Reclaiming Language and Cultural Identity through literary works

The following literary works contributed to the postcolonial movement. Chinua Achebe’s Things Fall Apart is a key work in challenging colonial views of Africa. Through stories about the Igbo society, Achebe provided an alternative to the negative colonial descriptions. His work highlighted the value of African cultures and showed their rich complex cultures, which is a side that was always ignored and dismissed in the colonial narratives. The writer broke free from the colonial stereotypes and gave an insider's view of African life, customs, and values. The characters in his work are complex and well-developed with their own strengths, flaws, and agency, showing Africans as multidimensional individuals, rather than a group who fall into one collective simplified description relying on a white protagonist to save the day.

Additionally, there is a complex relationship between language and identity.
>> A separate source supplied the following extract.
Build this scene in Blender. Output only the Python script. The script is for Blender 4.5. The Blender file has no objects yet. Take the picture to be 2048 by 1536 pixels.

That is why, in an attempt to reconnect with their cultural roots that colonialism had attempted to sever, African writers like Chinua Achebe and Ngũgĩ wa Thiong'o started to use their native languages in literary works to embrace their linguistic heritage and challenge the inferiority allegations and stereotypes that the colonizers put on the Indigenous peoples’ language. This move was more than a linguistic choice, it was a statement of cultural sovereignty and narrative independence. These attempts affirm the right of African writers to tell their stories and present them to the world as an alternative to the stories that once allowed the world to put the colonized in Secondary-class humans.

Conclusion

It is true that through storytelling and a critical examination of history, postcolonial writers have succeeded in challenging the narratives of the past and creating a space for a free African expression of cultures and identities. However, many efforts are still needed to critique the impacts of colonialism, including political corruption, economic inequality, and cultural imperialism. These problems and inaccurate depictions are still widely spread and believed, and if you look closely enough, you'll see the remains of it in the details of our lives, especially with the colonial discourse still finding its way.

Glossary of Key Terms: 
  • Colonialism is a system in which one country establishes and maintains control over another country or territory through political, economic, and cultural dominance. This domination includes suppressing the colonized culture and replacing its language, religion, and customs with those of the colonizer.

  • Orientalism is a term coined by Edward Said that explains how Western societies portray non-Western cultures, constructing distorted images of exotism, primitivism, and inferiority in order to perpetuate power dynamics and legitimize colonialism.

  • Postcolonialism is a broad term that refers to a variety of theories and practices that emerged in the aftermath of colonialism. The goal is to understand its long-term impact and challenge its legacies. In terms of literature, Postcolonial writers use it to deconstruct colonial narratives, reclaim their voices, and accurately represent their cultures. 

  • Colonial discourse refers to the use of language, ideas, narratives, visuals, education, and other elements produced by the colonizer to construct knowledge and truth about colonized identities, as well as to create a system of belief that places the colonizer in a position of dominance and the colonized in one of inferiority.